# [Exercise]
Locate all lines with the word "materials" and copy them out.

# [Excerpted data]
■ ■ ■ ■ ■

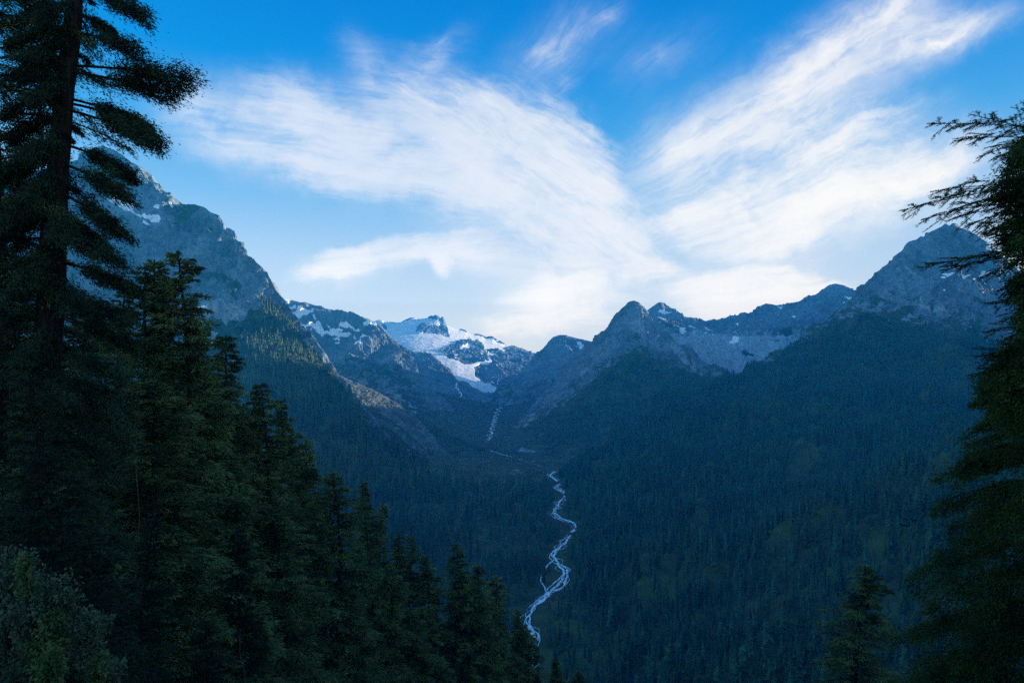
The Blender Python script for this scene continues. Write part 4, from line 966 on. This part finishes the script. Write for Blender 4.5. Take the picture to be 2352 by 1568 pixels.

■ ■ ■ ■ ■

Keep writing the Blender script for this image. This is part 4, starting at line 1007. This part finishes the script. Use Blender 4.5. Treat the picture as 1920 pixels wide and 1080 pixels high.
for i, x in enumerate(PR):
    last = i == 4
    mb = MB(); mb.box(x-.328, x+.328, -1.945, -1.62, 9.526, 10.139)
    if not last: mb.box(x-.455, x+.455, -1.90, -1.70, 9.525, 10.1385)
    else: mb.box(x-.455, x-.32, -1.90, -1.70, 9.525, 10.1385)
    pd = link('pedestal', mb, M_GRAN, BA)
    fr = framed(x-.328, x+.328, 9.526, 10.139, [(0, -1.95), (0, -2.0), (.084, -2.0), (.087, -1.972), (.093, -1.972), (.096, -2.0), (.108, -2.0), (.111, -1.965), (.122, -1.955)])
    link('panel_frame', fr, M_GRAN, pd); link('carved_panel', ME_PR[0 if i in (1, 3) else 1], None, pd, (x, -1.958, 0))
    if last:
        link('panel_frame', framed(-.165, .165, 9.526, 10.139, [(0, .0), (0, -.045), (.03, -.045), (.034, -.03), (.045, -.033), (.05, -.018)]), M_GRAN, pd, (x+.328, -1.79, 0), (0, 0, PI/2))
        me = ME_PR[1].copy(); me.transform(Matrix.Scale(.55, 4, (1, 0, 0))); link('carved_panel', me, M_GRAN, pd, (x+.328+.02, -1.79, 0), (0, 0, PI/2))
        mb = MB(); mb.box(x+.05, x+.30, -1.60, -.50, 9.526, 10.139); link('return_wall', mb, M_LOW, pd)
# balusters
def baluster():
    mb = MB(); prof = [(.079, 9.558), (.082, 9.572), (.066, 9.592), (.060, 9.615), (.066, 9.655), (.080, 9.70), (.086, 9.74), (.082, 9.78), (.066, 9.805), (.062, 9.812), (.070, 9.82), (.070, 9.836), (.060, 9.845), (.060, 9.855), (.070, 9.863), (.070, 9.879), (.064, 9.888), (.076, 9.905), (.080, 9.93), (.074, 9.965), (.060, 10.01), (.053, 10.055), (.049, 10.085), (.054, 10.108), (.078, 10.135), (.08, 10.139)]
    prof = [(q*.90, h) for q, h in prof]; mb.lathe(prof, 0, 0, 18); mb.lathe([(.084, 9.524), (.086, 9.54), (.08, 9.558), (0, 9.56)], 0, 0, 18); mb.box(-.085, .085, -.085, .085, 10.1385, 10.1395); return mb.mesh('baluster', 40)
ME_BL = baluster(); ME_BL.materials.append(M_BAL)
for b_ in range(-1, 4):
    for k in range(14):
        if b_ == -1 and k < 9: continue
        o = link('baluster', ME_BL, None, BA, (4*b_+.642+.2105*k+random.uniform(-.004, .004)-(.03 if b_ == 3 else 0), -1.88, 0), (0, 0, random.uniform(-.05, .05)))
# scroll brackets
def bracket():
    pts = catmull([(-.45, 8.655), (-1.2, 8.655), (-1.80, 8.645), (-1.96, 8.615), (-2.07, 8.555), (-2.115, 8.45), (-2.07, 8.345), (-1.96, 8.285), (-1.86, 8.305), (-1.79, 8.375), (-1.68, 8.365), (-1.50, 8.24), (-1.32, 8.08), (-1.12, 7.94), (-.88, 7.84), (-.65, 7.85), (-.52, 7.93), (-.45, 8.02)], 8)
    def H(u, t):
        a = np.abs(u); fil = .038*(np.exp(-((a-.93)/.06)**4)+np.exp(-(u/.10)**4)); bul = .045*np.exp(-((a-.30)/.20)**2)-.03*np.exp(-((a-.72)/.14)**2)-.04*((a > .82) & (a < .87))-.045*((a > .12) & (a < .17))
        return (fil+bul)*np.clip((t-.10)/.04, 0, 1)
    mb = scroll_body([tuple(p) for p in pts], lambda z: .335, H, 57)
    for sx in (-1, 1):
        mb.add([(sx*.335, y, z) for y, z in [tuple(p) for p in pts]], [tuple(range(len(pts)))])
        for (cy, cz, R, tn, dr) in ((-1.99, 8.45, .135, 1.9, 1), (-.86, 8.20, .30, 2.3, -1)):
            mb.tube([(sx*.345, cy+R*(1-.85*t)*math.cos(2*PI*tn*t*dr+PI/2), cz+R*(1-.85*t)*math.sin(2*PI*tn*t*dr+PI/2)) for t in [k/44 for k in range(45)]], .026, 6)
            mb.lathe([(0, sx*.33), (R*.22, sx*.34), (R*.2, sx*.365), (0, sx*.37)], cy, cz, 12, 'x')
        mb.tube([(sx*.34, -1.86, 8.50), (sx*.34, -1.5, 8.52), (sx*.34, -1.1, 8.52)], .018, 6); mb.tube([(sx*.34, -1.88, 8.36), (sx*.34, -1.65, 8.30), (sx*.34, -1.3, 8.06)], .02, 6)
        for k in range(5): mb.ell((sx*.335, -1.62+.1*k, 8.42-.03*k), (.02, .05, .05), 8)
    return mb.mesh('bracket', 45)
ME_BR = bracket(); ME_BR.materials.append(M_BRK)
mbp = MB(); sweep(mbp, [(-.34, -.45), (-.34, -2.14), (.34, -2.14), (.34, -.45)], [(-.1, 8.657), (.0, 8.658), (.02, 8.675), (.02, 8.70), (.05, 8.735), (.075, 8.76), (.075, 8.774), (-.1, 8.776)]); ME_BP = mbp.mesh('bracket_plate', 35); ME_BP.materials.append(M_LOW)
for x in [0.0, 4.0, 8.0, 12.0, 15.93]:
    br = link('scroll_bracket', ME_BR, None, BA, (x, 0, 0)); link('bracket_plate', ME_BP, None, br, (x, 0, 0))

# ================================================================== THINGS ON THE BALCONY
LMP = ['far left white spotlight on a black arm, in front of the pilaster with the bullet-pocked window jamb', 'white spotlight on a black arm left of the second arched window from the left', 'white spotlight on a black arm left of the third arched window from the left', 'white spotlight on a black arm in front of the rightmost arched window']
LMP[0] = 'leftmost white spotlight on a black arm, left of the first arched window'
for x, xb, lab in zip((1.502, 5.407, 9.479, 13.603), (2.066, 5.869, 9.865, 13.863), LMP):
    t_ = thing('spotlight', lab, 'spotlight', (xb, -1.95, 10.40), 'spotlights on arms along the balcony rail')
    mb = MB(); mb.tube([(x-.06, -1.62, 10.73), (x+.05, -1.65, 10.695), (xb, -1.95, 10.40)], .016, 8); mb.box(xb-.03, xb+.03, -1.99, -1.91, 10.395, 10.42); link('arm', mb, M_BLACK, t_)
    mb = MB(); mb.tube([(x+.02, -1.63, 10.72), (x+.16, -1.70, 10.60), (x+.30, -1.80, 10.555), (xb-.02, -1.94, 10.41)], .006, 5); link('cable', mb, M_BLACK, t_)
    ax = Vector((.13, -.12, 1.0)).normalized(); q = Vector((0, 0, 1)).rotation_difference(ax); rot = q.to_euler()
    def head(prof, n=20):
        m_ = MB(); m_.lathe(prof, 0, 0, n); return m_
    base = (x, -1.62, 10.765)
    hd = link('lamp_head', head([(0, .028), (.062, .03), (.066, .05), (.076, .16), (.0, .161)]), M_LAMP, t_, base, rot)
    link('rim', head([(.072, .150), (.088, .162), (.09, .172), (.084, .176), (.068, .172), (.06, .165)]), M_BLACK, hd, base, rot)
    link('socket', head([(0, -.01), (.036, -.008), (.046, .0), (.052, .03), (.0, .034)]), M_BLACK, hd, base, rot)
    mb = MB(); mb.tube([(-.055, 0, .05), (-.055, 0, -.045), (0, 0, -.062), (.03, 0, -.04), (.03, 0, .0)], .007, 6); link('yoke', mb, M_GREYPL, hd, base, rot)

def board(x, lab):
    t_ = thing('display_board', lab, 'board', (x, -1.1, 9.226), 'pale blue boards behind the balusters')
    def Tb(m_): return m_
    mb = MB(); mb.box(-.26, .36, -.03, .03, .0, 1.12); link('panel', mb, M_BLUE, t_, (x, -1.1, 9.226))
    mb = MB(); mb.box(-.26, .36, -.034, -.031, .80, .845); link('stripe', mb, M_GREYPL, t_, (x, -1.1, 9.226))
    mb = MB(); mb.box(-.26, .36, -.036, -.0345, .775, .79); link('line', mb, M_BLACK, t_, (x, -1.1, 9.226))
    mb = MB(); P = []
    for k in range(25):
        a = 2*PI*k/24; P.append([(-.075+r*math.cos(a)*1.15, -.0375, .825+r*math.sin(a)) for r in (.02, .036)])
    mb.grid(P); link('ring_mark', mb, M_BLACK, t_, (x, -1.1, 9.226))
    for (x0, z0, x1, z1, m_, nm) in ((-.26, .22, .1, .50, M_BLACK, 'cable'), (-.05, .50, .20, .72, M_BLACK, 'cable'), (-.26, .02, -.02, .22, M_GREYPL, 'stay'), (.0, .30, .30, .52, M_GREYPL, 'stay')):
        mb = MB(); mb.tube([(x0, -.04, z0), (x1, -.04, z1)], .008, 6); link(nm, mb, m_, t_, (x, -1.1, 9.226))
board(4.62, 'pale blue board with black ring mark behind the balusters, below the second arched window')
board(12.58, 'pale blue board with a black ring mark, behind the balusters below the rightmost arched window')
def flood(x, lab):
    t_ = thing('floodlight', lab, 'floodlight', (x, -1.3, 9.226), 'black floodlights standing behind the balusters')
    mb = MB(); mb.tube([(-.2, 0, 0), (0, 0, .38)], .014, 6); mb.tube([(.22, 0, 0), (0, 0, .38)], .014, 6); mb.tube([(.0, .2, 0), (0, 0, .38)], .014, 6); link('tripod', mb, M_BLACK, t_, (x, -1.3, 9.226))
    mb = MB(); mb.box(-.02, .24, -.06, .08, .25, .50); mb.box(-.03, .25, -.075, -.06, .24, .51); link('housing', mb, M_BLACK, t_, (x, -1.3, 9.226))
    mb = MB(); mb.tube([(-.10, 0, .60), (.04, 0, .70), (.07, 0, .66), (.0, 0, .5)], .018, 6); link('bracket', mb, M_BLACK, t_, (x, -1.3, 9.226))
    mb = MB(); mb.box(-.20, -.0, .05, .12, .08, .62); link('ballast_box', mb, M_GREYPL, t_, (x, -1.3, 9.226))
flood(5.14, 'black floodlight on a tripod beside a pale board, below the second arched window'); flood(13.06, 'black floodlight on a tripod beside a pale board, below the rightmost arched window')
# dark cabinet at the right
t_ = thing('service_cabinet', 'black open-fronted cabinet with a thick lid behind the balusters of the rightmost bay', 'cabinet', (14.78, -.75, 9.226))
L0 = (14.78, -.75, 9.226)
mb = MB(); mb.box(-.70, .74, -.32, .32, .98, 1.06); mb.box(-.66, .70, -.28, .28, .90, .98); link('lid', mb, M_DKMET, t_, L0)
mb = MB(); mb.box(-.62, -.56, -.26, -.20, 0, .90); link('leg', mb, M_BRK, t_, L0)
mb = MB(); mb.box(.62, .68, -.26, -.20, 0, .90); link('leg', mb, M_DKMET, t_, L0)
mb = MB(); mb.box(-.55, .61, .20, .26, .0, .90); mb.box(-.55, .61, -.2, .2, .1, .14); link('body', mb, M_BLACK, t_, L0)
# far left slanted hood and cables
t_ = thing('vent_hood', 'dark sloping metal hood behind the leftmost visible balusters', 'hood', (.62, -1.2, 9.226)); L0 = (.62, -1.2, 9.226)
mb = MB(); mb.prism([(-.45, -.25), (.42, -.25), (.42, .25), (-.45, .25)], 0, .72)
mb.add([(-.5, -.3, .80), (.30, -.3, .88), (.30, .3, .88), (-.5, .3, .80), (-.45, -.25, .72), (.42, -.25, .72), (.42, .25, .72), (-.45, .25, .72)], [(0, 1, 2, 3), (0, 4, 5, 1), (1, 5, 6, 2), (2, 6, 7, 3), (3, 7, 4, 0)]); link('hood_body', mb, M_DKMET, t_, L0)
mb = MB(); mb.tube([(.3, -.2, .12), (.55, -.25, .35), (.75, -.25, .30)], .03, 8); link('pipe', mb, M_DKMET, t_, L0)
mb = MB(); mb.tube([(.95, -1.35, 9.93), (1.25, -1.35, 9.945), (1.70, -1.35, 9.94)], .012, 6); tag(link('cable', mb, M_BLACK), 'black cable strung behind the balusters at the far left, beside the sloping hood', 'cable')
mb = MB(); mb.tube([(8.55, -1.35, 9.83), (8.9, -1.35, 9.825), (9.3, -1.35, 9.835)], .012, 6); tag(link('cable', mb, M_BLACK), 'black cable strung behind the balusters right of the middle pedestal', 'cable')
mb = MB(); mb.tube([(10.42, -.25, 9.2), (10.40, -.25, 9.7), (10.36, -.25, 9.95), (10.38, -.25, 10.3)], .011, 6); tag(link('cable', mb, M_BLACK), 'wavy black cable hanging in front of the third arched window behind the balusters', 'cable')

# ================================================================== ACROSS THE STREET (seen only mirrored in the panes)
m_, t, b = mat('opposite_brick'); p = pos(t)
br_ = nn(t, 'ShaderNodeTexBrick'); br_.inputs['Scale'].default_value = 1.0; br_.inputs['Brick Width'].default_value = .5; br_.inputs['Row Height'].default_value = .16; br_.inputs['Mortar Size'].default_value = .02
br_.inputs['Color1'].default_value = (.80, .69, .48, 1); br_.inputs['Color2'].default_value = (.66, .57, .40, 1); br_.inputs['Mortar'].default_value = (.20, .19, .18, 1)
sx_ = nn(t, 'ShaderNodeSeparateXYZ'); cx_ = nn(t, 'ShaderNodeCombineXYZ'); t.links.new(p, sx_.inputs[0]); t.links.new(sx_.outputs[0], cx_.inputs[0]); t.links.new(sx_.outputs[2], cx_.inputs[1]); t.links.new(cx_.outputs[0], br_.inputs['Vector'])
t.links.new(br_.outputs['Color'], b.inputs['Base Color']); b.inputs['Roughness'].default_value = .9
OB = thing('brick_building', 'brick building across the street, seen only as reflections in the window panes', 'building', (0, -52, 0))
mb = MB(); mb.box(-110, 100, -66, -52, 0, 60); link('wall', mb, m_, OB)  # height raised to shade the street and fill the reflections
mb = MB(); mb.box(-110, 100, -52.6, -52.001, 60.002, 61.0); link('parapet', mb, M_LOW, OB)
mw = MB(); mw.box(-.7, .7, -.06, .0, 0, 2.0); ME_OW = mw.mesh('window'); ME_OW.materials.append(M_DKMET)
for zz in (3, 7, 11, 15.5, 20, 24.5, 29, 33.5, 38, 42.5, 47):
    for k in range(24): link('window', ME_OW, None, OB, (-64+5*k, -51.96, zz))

■ ■ ■ ■ ■

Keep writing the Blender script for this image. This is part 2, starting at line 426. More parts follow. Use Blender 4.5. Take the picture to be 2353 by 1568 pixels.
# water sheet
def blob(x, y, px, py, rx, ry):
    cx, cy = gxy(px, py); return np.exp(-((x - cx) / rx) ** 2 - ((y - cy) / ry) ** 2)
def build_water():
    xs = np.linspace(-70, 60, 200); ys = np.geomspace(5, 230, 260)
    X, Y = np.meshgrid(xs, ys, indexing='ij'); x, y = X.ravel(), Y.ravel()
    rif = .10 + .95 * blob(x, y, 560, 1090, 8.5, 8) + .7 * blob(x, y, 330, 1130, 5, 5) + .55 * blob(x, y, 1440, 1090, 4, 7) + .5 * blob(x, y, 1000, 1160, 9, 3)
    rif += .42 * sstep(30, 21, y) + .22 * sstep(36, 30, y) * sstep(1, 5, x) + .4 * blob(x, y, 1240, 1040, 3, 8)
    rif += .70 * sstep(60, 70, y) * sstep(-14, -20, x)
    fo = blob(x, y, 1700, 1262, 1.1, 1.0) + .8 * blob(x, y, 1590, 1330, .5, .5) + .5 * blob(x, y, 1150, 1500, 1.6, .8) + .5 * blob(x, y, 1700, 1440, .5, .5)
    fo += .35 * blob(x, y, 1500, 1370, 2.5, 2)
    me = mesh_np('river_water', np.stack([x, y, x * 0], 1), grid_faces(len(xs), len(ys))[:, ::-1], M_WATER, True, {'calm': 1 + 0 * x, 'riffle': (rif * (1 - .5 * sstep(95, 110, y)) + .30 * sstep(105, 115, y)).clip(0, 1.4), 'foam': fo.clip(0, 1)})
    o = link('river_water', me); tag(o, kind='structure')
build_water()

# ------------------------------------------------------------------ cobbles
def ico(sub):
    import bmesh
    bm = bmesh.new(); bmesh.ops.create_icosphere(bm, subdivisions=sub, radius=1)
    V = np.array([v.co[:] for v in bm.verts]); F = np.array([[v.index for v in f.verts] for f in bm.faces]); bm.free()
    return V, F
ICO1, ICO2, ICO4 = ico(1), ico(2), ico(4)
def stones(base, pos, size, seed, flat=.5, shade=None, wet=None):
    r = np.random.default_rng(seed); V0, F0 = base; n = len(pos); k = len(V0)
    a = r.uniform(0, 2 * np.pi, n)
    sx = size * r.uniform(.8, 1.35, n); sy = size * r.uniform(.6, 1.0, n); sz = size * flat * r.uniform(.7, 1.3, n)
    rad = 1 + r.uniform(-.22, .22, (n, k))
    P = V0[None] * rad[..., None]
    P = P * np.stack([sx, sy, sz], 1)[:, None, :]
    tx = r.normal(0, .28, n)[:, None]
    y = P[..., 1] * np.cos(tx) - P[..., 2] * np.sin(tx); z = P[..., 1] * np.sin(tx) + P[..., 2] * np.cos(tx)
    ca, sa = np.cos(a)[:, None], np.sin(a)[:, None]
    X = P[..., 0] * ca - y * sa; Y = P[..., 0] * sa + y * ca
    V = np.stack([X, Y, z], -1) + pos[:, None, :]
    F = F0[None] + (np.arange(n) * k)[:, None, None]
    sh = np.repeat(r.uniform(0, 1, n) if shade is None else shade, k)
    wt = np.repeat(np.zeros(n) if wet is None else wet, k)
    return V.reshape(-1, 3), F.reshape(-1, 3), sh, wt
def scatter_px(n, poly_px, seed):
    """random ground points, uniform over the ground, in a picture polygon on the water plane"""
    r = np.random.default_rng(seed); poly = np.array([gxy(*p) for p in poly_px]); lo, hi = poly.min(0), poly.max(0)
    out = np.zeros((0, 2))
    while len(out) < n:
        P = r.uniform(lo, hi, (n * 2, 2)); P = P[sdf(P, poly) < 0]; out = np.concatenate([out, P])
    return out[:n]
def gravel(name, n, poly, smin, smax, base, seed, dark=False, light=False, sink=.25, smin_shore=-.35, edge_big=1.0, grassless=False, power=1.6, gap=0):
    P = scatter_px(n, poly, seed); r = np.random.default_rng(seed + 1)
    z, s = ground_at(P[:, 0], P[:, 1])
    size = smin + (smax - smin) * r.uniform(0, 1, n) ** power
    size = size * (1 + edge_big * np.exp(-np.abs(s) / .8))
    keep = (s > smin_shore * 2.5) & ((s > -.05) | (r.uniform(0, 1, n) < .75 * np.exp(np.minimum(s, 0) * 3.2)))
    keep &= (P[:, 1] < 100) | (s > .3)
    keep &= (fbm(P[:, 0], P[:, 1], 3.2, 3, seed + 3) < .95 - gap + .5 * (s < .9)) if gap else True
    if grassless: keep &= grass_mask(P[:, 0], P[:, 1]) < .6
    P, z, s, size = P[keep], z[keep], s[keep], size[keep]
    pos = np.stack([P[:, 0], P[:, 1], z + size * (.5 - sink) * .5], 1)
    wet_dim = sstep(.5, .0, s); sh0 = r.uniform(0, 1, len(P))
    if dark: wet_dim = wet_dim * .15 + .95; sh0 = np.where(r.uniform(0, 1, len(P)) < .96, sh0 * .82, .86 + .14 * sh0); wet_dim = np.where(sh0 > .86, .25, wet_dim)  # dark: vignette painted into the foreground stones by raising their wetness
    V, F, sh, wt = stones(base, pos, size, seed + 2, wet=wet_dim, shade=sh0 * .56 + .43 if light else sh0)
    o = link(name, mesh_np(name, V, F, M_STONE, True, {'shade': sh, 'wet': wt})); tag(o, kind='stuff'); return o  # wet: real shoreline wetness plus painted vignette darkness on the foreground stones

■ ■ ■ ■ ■

# [Answer to the task]
ME_BL = baluster(); ME_BL.materials.append(M_BAL)
ME_BR = bracket(); ME_BR.materials.append(M_BRK)
mbp = MB(); sweep(mbp, [(-.34, -.45), (-.34, -2.14), (.34, -2.14), (.34, -.45)], [(-.1, 8.657), (.0, 8.658), (.02, 8.675), (.02, 8.70), (.05, 8.735), (.075, 8.76), (.075, 8.774), (-.1, 8.776)]); ME_BP = mbp.mesh('bracket_plate', 35); ME_BP.materials.append(M_LOW)
mw = MB(); mw.box(-.7, .7, -.06, .0, 0, 2.0); ME_OW = mw.mesh('window'); ME_OW.materials.append(M_DKMET)